Your internal, emotional, spiritual growth, the ability to acknowledge, accept, and love yourself, is essential to finding the love you want.  It is paramount in learning to love yourself, whether or not a lover ever shows up.

…you can give love, or anything else, without losing a thing.  You can consciously choose to share your time, resources, or life with someone because survival is not an issue.  When you make this conscious choice, you cannot lose.  You grow.  A relationship can end without depleting you.  You have learned what works and what does not work for you.  You now realize that the benefit of each and every one of your past experiences is total self-acceptance.  You can now accept yourself as you are, and you accept the choices you make because you know that you can choose and choose again until you are satisfied.

pg 276: Someplace in the back of our minds, we believe if there is someone else out there like me, that means I can’t be all that bad.  Without realizing it, we go out looking for ourselves, believing that if we can find ourselves we will be happy.  The thing is, we don’t always like who we are because we have forgotten the truth.  We think we need to be fixed — not healed, but fixed.  There is a big difference.  Consequently, when we see ourselves in other people, in our partners, in our family members, in our friends, we get busy fixing them rather than healing ourselves.  There is also the issue of balance.  Love wants us to heal our concept of balance and wholeness.

Like and unlike are identical in nature, different in degree.  Extremes meet.  Balance is having two different things on opposite sides of the scale that look different and act different, but are in fact extremes of the same thing.  The extremes are necessary for wholeness.

pg 277:  We keep looking for sameness when healing requires tolerance, acceptance, and unconditional love of complementary difference.

Both sides teaching, both sides learning create the healing and balance required for unconditional love.  Sameness does not heal.  It allows us to hide the things we think and feel about ourselves in the closet.

Somewhere between the second and third floors in love’s house, you must learn to love people no matter what they do.

pg 288:  It is not loving to ask people to do what they cannot do.  You know what a person can do by watching what he or she does.  Some people will ask for help.  They will readily admit that they do not know what to do and would like some help in trying to figure it out.

The most loving thing Karen could have done was stay in constant communication with Stan, letting him in on the what, why, and when of her true feelings to the best of her ability.  She needed to acknowledge what she was feeling and express that to hi.  This would have kept her clear.  This would have forestalled the paralysis.

pg 314:  …the process leading up to and of being in the meantime is quite universal.

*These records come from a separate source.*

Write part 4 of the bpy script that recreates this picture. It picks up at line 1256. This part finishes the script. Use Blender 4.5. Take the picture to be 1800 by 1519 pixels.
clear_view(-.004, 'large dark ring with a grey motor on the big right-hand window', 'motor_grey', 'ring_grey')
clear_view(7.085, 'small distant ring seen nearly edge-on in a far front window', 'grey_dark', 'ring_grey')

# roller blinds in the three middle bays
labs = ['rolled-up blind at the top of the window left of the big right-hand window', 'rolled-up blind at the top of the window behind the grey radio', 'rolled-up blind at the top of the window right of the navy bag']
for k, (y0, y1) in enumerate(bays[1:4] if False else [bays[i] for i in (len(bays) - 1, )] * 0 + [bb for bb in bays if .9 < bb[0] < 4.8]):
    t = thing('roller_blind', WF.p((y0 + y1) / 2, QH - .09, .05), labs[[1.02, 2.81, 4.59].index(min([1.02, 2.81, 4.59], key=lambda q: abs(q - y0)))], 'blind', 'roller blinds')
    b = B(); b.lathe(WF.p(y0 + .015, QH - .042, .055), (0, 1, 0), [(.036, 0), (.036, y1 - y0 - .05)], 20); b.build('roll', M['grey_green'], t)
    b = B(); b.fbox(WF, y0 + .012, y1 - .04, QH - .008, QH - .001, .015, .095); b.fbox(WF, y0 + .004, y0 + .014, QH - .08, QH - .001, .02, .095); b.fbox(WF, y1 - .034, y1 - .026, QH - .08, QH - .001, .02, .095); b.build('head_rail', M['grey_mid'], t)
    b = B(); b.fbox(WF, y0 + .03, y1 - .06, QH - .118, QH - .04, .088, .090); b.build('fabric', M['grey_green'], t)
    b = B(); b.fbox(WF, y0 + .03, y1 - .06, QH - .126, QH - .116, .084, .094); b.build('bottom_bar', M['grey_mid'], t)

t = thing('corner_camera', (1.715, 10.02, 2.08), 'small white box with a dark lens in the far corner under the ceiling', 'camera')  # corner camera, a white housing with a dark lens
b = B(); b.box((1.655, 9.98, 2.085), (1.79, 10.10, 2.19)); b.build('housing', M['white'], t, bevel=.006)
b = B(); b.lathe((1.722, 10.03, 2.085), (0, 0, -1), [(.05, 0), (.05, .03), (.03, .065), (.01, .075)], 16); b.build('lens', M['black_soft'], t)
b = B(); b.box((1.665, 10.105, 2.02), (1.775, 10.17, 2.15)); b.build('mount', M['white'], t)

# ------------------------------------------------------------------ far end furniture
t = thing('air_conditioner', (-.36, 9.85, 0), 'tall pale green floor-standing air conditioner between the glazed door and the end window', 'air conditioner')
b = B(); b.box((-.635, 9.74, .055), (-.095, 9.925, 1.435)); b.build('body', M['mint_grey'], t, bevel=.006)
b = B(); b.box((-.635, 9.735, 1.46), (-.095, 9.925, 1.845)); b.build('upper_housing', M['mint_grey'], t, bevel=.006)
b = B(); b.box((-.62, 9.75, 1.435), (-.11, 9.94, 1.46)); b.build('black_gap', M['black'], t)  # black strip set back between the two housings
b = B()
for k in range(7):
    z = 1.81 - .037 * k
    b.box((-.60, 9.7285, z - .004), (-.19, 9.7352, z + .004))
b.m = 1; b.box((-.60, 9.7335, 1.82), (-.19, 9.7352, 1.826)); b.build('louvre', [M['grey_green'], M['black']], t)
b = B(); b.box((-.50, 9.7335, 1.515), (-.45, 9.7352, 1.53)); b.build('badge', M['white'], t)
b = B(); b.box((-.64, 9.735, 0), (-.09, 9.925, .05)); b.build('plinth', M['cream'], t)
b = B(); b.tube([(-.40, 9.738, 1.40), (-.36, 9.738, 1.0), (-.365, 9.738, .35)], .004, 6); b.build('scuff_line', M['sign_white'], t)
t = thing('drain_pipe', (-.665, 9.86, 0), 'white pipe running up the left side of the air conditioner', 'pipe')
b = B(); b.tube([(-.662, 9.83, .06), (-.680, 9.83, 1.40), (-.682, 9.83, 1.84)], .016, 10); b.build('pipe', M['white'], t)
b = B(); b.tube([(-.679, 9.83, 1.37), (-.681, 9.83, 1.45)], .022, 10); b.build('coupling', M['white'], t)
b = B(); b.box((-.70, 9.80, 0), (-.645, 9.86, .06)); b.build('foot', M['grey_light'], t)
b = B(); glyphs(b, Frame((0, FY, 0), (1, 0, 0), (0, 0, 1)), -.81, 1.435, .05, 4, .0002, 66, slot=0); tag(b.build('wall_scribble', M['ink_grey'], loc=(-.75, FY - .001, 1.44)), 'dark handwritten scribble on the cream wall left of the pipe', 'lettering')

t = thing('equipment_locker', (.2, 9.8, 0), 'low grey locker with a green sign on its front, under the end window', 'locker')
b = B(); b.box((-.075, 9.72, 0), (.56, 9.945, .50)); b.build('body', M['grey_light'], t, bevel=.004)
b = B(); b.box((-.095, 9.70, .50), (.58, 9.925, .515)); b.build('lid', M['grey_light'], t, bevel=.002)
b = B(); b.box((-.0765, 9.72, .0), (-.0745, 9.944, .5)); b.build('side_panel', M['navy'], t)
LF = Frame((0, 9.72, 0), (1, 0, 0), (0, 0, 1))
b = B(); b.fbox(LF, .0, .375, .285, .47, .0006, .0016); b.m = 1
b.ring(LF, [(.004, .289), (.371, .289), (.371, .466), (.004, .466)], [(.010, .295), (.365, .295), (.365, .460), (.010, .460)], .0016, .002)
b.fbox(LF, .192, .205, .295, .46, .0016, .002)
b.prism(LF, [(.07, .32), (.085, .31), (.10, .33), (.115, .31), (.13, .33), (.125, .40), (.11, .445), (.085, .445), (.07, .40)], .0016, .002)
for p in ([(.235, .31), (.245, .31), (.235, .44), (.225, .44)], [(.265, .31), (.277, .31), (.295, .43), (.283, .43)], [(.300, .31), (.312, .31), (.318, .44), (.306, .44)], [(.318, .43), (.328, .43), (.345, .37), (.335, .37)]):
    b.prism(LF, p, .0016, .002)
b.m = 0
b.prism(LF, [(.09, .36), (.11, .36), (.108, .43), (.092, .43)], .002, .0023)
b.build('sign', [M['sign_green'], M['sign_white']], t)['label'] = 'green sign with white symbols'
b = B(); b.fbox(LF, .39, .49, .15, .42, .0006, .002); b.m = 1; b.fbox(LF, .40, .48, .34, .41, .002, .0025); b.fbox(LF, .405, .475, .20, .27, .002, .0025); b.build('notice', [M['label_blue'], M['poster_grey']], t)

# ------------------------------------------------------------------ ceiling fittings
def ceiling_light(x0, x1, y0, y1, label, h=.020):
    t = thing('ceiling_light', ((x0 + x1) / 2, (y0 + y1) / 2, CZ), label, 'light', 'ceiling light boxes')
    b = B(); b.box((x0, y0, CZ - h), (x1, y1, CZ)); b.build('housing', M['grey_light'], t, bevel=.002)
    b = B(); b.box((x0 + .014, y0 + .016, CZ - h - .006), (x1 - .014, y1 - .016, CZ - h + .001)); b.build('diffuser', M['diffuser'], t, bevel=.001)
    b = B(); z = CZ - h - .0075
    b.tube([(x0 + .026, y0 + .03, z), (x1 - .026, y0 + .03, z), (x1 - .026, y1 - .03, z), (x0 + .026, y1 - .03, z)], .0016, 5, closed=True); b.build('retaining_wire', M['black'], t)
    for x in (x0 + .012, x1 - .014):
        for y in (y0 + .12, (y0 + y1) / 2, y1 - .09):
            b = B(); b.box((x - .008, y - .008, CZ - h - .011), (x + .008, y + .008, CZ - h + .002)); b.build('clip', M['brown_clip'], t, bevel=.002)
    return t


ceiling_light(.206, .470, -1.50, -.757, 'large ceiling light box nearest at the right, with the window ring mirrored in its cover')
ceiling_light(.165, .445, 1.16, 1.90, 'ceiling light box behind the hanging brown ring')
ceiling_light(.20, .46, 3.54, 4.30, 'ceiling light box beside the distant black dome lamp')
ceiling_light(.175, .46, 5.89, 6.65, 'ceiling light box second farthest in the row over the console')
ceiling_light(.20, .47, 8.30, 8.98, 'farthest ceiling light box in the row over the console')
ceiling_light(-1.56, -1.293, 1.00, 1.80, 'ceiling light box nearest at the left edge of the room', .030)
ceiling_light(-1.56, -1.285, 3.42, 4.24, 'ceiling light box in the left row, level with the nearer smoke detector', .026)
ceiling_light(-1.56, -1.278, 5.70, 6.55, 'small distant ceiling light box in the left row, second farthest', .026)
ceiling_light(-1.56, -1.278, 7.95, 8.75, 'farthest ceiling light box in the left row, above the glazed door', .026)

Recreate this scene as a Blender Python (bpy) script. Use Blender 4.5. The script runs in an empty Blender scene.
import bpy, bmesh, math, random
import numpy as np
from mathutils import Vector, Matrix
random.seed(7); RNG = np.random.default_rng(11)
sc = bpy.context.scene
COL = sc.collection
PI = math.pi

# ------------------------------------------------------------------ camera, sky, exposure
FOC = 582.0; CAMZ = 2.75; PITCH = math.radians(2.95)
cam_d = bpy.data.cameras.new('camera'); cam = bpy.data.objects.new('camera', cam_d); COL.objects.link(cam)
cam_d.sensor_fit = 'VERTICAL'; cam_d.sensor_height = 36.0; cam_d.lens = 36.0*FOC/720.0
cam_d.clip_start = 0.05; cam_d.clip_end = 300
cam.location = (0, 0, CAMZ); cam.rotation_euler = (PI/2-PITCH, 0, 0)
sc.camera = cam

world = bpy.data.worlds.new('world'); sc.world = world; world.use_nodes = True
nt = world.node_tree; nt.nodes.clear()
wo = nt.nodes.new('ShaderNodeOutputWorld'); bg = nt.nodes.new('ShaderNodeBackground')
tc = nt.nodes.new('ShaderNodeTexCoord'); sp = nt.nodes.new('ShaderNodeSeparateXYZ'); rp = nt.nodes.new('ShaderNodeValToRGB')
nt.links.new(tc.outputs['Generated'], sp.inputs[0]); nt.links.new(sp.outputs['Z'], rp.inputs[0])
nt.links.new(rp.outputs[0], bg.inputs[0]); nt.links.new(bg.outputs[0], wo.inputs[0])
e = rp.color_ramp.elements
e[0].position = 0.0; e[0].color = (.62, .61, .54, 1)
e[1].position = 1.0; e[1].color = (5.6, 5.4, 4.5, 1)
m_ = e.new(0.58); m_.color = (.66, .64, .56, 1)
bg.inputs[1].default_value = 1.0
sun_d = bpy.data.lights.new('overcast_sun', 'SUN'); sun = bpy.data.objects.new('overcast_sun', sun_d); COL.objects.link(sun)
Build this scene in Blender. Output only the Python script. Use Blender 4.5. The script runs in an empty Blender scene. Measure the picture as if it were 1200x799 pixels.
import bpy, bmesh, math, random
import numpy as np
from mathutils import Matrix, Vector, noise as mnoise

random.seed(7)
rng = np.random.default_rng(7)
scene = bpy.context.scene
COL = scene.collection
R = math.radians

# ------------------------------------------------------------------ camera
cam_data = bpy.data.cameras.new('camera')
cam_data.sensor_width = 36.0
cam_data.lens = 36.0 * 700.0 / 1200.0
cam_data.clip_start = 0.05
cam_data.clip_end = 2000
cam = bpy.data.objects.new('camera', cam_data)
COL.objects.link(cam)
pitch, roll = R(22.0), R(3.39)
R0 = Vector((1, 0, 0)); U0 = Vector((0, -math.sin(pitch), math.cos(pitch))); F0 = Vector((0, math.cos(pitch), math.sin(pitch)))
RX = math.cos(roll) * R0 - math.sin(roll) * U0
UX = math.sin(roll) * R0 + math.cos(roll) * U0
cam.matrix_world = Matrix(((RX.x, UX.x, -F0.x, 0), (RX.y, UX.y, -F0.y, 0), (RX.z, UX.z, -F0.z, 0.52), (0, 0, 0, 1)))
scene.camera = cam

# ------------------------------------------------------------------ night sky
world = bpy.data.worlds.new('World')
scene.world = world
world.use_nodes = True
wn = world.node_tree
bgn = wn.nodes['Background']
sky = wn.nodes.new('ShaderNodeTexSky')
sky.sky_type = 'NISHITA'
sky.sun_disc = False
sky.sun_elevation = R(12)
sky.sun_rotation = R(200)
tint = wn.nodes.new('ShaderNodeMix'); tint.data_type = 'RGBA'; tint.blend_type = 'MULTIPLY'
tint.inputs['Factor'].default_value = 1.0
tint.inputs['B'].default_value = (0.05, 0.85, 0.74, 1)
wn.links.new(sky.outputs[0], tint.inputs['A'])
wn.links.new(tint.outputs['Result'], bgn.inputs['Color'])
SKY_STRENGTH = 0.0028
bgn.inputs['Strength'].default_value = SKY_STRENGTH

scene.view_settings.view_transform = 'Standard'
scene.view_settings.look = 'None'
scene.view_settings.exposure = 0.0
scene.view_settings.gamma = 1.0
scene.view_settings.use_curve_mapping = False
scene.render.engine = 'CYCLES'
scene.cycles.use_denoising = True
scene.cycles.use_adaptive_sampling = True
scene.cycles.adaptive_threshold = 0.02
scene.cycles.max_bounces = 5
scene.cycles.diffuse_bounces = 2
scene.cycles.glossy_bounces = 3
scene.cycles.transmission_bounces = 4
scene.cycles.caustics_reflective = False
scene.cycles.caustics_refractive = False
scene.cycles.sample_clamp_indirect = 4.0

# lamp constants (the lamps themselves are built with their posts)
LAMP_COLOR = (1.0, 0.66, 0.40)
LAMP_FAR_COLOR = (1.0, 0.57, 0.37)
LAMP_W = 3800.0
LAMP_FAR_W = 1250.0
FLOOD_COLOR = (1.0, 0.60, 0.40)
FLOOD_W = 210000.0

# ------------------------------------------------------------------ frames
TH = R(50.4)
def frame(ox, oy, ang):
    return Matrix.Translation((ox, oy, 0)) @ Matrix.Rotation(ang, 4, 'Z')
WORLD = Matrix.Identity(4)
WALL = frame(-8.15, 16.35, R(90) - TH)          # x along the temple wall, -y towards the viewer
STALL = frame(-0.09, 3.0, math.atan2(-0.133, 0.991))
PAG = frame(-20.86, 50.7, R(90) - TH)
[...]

You will not know what the problem is.  Then you will know what the problem is, but you will not know what to do about it.  Then you will know what to do about the problem, but your stuff, your issues, will prevent you from doing it.  Then you will be forced to look at your stuff and sort through it in order to reach a solution.  Then you will know what to do, but not how to do it.  Then you will be called upon by the forces of life to do what you know you can do, must do all of the time.